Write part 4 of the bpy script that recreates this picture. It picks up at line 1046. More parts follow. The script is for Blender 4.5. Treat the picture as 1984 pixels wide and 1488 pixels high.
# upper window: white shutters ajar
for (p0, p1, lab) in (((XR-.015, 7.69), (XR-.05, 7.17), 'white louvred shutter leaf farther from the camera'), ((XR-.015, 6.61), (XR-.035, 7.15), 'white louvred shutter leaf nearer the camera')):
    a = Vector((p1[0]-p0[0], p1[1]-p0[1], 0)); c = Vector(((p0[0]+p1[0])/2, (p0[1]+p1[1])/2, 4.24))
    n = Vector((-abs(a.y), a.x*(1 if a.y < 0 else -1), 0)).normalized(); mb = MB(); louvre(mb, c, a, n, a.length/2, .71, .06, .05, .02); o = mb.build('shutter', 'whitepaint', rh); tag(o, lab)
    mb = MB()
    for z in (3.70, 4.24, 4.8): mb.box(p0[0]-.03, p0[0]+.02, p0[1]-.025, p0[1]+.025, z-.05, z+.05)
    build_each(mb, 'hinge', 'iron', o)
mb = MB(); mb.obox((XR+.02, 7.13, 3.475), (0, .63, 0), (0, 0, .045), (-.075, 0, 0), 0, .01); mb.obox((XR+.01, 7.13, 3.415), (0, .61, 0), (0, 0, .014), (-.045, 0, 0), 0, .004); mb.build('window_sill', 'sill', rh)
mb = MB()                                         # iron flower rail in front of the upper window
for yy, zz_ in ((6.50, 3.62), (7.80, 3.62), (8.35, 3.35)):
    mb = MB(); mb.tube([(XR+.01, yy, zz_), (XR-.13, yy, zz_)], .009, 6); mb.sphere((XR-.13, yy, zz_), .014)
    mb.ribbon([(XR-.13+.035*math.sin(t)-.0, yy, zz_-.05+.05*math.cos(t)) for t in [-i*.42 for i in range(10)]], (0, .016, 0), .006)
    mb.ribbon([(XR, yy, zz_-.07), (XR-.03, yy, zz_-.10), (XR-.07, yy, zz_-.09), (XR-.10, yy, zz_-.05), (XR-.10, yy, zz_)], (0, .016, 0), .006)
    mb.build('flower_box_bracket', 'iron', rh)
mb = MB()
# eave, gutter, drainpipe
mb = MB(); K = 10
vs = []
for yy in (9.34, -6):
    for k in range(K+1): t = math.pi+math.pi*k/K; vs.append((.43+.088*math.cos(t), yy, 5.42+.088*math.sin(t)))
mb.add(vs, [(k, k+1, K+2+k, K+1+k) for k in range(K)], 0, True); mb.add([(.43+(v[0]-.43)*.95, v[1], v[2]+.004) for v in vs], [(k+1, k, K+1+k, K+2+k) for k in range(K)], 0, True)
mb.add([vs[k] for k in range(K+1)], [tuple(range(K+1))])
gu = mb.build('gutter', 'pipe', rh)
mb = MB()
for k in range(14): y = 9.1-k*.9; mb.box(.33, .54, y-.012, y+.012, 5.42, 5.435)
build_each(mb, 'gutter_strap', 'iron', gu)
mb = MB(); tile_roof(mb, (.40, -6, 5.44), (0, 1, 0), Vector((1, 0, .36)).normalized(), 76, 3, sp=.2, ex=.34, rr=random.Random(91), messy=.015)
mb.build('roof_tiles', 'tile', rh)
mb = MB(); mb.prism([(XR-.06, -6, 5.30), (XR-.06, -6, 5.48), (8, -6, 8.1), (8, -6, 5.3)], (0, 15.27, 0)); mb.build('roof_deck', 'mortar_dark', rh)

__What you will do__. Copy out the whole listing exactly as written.

__Response for this exercise__.
Write part 4 of the bpy script that recreates this picture. It picks up at line 1046. More parts follow. The script is for Blender 4.5. Treat the picture as 1984 pixels wide and 1488 pixels high.
# upper window: white shutters ajar
for (p0, p1, lab) in (((XR-.015, 7.69), (XR-.05, 7.17), 'white louvred shutter leaf farther from the camera'), ((XR-.015, 6.61), (XR-.035, 7.15), 'white louvred shutter leaf nearer the camera')):
    a = Vector((p1[0]-p0[0], p1[1]-p0[1], 0)); c = Vector(((p0[0]+p1[0])/2, (p0[1]+p1[1])/2, 4.24))
    n = Vector((-abs(a.y), a.x*(1 if a.y < 0 else -1), 0)).normalized(); mb = MB(); louvre(mb, c, a, n, a.length/2, .71, .06, .05, .02); o = mb.build('shutter', 'whitepaint', rh); tag(o, lab)
    mb = MB()
    for z in (3.70, 4.24, 4.8): mb.box(p0[0]-.03, p0[0]+.02, p0[1]-.025, p0[1]+.025, z-.05, z+.05)
    build_each(mb, 'hinge', 'iron', o)
mb = MB(); mb.obox((XR+.02, 7.13, 3.475), (0, .63, 0), (0, 0, .045), (-.075, 0, 0), 0, .01); mb.obox((XR+.01, 7.13, 3.415), (0, .61, 0), (0, 0, .014), (-.045, 0, 0), 0, .004); mb.build('window_sill', 'sill', rh)
mb = MB()                                         # iron flower rail in front of the upper window
for yy, zz_ in ((6.50, 3.62), (7.80, 3.62), (8.35, 3.35)):
    mb = MB(); mb.tube([(XR+.01, yy, zz_), (XR-.13, yy, zz_)], .009, 6); mb.sphere((XR-.13, yy, zz_), .014)
    mb.ribbon([(XR-.13+.035*math.sin(t)-.0, yy, zz_-.05+.05*math.cos(t)) for t in [-i*.42 for i in range(10)]], (0, .016, 0), .006)
    mb.ribbon([(XR, yy, zz_-.07), (XR-.03, yy, zz_-.10), (XR-.07, yy, zz_-.09), (XR-.10, yy, zz_-.05), (XR-.10, yy, zz_)], (0, .016, 0), .006)
    mb.build('flower_box_bracket', 'iron', rh)
mb = MB()
# eave, gutter, drainpipe
mb = MB(); K = 10
vs = []
for yy in (9.34, -6):
    for k in range(K+1): t = math.pi+math.pi*k/K; vs.append((.43+.088*math.cos(t), yy, 5.42+.088*math.sin(t)))
mb.add(vs, [(k, k+1, K+2+k, K+1+k) for k in range(K)], 0, True); mb.add([(.43+(v[0]-.43)*.95, v[1], v[2]+.004) for v in vs], [(k+1, k, K+1+k, K+2+k) for k in range(K)], 0, True)
mb.add([vs[k] for k in range(K+1)], [tuple(range(K+1))])
gu = mb.build('gutter', 'pipe', rh)
mb = MB()
for k in range(14): y = 9.1-k*.9; mb.box(.33, .54, y-.012, y+.012, 5.42, 5.435)
build_each(mb, 'gutter_strap', 'iron', gu)
mb = MB(); tile_roof(mb, (.40, -6, 5.44), (0, 1, 0), Vector((1, 0, .36)).normalized(), 76, 3, sp=.2, ex=.34, rr=random.Random(91), messy=.015)
mb.build('roof_tiles', 'tile', rh)
mb = MB(); mb.prism([(XR-.06, -6, 5.30), (XR-.06, -6, 5.48), (8, -6, 8.1), (8, -6, 5.3)], (0, 15.27, 0)); mb.build('roof_deck', 'mortar_dark', rh)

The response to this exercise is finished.